On p. 204 Godolphin says that the tourists "want only the skin of a place"
but that "the explorer wants its heart". Beneath Vheissu's skin, though, he
finds no heart but "nothing" (204), the corpse of a spider monkey, "a
mockery of life" (206). He concludes: "The skin which had wrinkled through
my nightmares was all there had ever been". I don't believe the word
"wrinkled" here is an accident (neither is, for that matter, and always
IMHO, the phrase "There was nearly a mutiny." (205), as the mutiny is a
central event in "Pym", mentioned already in the subtitle): The "peculiar
snow-white wrinkled forehead" is a characteristic attribute of the white
whale.

Much more important than these instances of what I take to be conscious if
subtle allusions to "Pym" and "MD" is the fact that Pym, Ishmael, Ahab and
Godolphin display the same feelings when confronted with whiteness. The
correspondence between Ahab and Godolphin is the most striking one. Mad Ahab
wants to "strike through the mask" (MD, Norton, 144), through the wall,
through the wrinkled brow of the white whale who for him is "that wall,
shoved near to me" (144). Yet sometimes he thinks "there's naught beyond"
(144). Godolphin, "foolish", possibly "insane" (V. 205), obviously obsessed,
because he has been "tortured by Vheissu for fifteen years" (204) wants to
see what is "beneath the skin" of the South Pole and finds "nothing". The
difference between the two is that Ahab only suspects that there might be
nothing beyond that white wall, just as Ishmael fears that "all deified
Nature absolutely paints like the harlot, whose allurements cover nothing
but the charnel-house within" (MD, 170), whereas Godolphin has actually
struck through the mask, looked beneath all those "Colours, music,
fragrances" (V., 204) and found that his innermost fears held true.

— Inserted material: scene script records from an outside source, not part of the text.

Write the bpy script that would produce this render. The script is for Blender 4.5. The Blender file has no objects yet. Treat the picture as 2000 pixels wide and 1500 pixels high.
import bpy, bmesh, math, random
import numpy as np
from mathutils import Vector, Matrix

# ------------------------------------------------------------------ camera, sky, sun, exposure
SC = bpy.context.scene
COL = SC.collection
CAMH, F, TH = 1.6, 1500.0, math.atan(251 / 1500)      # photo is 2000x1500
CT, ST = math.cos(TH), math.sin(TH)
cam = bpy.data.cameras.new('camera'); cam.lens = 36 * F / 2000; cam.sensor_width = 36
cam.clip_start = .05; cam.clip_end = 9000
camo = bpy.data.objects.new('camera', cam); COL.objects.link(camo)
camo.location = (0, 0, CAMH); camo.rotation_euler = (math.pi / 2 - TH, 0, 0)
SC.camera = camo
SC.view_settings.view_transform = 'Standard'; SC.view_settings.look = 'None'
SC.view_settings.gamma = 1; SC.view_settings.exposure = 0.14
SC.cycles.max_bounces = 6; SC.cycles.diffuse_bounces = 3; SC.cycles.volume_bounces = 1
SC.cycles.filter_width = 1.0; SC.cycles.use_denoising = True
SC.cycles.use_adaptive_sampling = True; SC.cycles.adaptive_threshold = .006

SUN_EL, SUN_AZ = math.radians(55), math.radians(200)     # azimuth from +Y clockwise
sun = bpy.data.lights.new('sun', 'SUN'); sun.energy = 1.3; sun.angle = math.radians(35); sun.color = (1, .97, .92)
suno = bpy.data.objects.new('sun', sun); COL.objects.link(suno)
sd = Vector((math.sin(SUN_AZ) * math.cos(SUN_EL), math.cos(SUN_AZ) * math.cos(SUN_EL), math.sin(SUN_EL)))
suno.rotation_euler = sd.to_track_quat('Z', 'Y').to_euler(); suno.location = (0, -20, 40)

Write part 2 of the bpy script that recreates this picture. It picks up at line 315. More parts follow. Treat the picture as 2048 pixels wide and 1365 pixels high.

What this seems to amount to is that Godolphin accepts the view that life is
meaningless and that there is indeed nothing beneath the phenomena of the
visible world. But on the other hand Vheissu is only "a dream of
annihilation" and the spider-monkey for him is "not like the vague hints
they had given me before" (206). Instead he thinks "that they left it here
for " him (206) and asks himself not "Who?", because this seems to be
obvious to him, but "Why?". The difficulty here is that Godolphin seems to
have found out and accepted that at the heart of existence there is only
complete desolation and inanimateness, "a howling desert", but nevertheless
sees an "unknown, but reasoning thing" (MD, 144) at work behind the scenes.

As for "Pym", the fact that Vheissu is situated at the South Pole seems to
be no accident either. "Pym" is a grisly adventure novel that at some point
is turning into some strange kind of phantastic, perhaps allegorical
reverie.  Whiteness in "Pym" is, of course, also associated with death and
annihilation. Poe, in his typical fashion, throughout the novel emphasizes
that the terror created by whiteness leads to helpnessness and paralysis:
Whenever Pym is confronted with the colour he is not able to move and even
feels an urge to give up the struggle, to submit to death. The ending of the
novel, or rather of Arthur Gordon Pym's narrative, is dominated by a tone of
clear-headed resignation until Peters and Pym finally drift towards that
figure whose skin has the hue "of the perfect whiteness of the snow"
(Penguin, 239).

The interesting thing is that Pym as well as Dirk Peters survive the whole
thing, though Pym doesn't live long enough to tell how. Ishmael, in my
favourite reading of "MD", overcomes the sentiments he laid out so
eloquently in "The Whiteness of the Whale" with a little help from his
friend and spouse Queequeg and is finally saved, or rather reborn, out of
the vortex the "Pequod" and all her crew have been sucked into. So, perhaps,
whiteness in these novels might after all not signify annihilation as the
end but annihilation as one stage of a metamorphosis. It definitely does so
in "MD". But then what about Pynchon? Does he, or rather the implicit
narrator, endorse Godolphin's view? And what, exactly, is Godolphin's view,
anyway?

Thomas

P.S. Thanks a whole lot to Michael Perez. I wish I had the time to take part
in this discussion  more often.

P.P.S. Open Google. Type "Vheissu Pynchon Pittsburgh", follow the link, and
perhaps you will find yourself slightly amused.

P.P.P.S. All this may have sounded as if I take the Vheissu-episode in "V."
as just a paraphrase of Poe and Melville. It certainly is, in lit crit
terms, a pastiche of the treatment of whiteness in "Pym" and "Moby Dick".
Pynchon's mastery, though, shows in the fact that he manages to make this
Vheissu-business genuinely creepy. It also makes one suspect that in the
general framework of the novel Godolphin's narrative and the world-view
expressed by it may perhaps not have the last word.